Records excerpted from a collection
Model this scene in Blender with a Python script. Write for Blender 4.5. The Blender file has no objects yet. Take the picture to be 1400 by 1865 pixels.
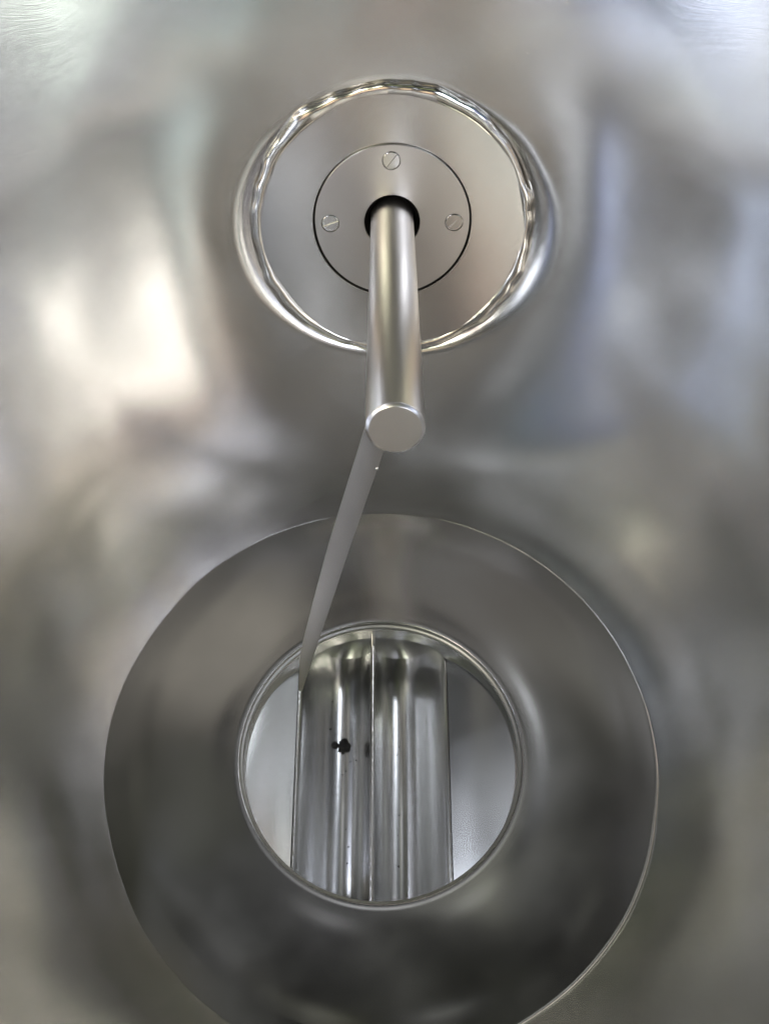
import bpy, bmesh, math, random
from mathutils import Vector, Matrix, noise
from math import sin, cos, pi, radians, sqrt, exp

random.seed(7)
sc = bpy.context.scene
COL = sc.collection

# ------------------------------------------------------------------ camera
CAM = Vector((0.0038, -0.268, 0.993))
PITCH = radians(61.3)            # below the horizontal
cam_d = bpy.data.cameras.new('camera')
cam = bpy.data.objects.new('camera', cam_d)
COL.objects.link(cam)
cam.location = CAM
cam.rotation_euler = (radians(90) - PITCH, 0, 0)
cam_d.sensor_fit = 'VERTICAL'
cam_d.sensor_height = 24.0
FPX = 1820.0                      # focal length in photograph pixels
cam_d.lens = 24.0 * FPX / 1865
cam_d.clip_start = 0.01
cam_d.clip_end = 100
cam_d.dof.use_dof = True
cam_d.dof.focus_distance = 0.80
cam_d.dof.aperture_fstop = 26.0
sc.camera = cam

# ------------------------------------------------------------------ light
w = bpy.data.worlds.new('World')
sc.world = w
w.use_nodes = True
bg = w.node_tree.nodes['Background']
bg.inputs['Color'].default_value = (0.95, 0.97, 1.0, 1)
bg.inputs['Strength'].default_value = 0.0040
sc.view_settings.view_transform = 'Standard'
sc.view_settings.look = 'None'
sc.view_settings.gamma = 1.0
sc.view_settings.exposure = 0.15

MOUTH = Vector((0, 0, 0.64))
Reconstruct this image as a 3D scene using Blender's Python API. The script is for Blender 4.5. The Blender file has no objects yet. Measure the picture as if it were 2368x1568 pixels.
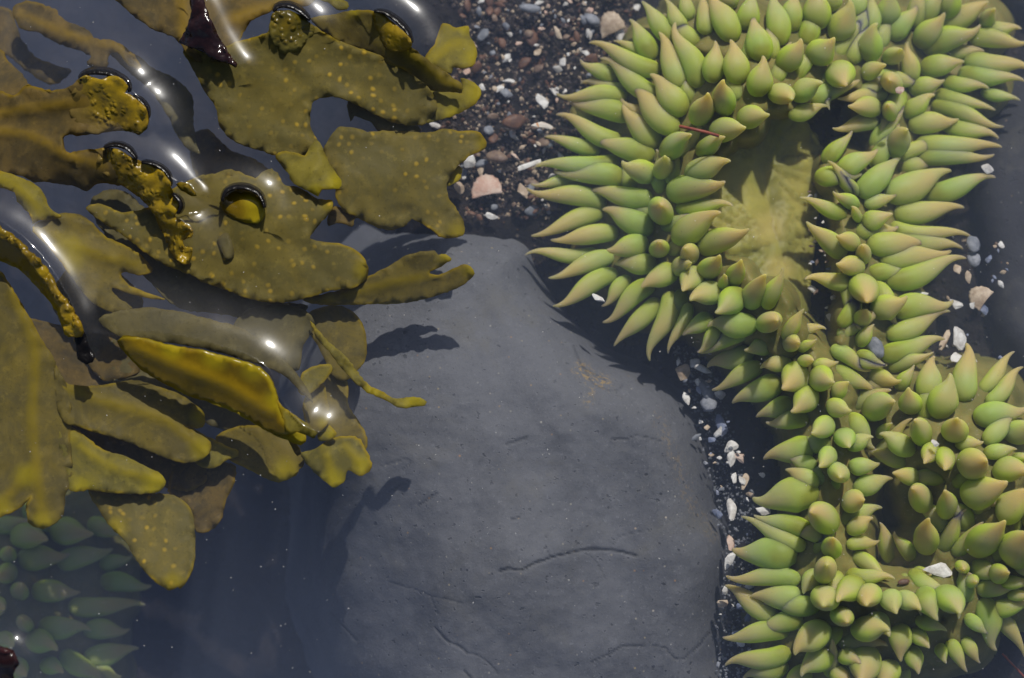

## Your task
Except for the pictures, copy the material above exactly.

## Final answer
Model this scene in Blender with a Python script. Write for Blender 4.5. The Blender file has no objects yet. Take the picture to be 1400 by 1865 pixels.
import bpy, bmesh, math, random
from mathutils import Vector, Matrix, noise
from math import sin, cos, pi, radians, sqrt, exp

random.seed(7)
sc = bpy.context.scene
COL = sc.collection

# ------------------------------------------------------------------ camera
CAM = Vector((0.0038, -0.268, 0.993))
PITCH = radians(61.3)            # below the horizontal
cam_d = bpy.data.cameras.new('camera')
cam = bpy.data.objects.new('camera', cam_d)
COL.objects.link(cam)
cam.location = CAM
cam.rotation_euler = (radians(90) - PITCH, 0, 0)
cam_d.sensor_fit = 'VERTICAL'
cam_d.sensor_height = 24.0
FPX = 1820.0                      # focal length in photograph pixels
cam_d.lens = 24.0 * FPX / 1865
cam_d.clip_start = 0.01
cam_d.clip_end = 100
cam_d.dof.use_dof = True
cam_d.dof.focus_distance = 0.80
cam_d.dof.aperture_fstop = 26.0
sc.camera = cam

# ------------------------------------------------------------------ light
w = bpy.data.worlds.new('World')
sc.world = w
w.use_nodes = True
bg = w.node_tree.nodes['Background']
bg.inputs['Color'].default_value = (0.95, 0.97, 1.0, 1)
bg.inputs['Strength'].default_value = 0.0040
sc.view_settings.view_transform = 'Standard'
sc.view_settings.look = 'None'
sc.view_settings.gamma = 1.0
sc.view_settings.exposure = 0.15

MOUTH = Vector((0, 0, 0.64))
Reconstruct this image as a 3D scene using Blender's Python API. The script is for Blender 4.5. The Blender file has no objects yet. Measure the picture as if it were 2368x1568 pixels.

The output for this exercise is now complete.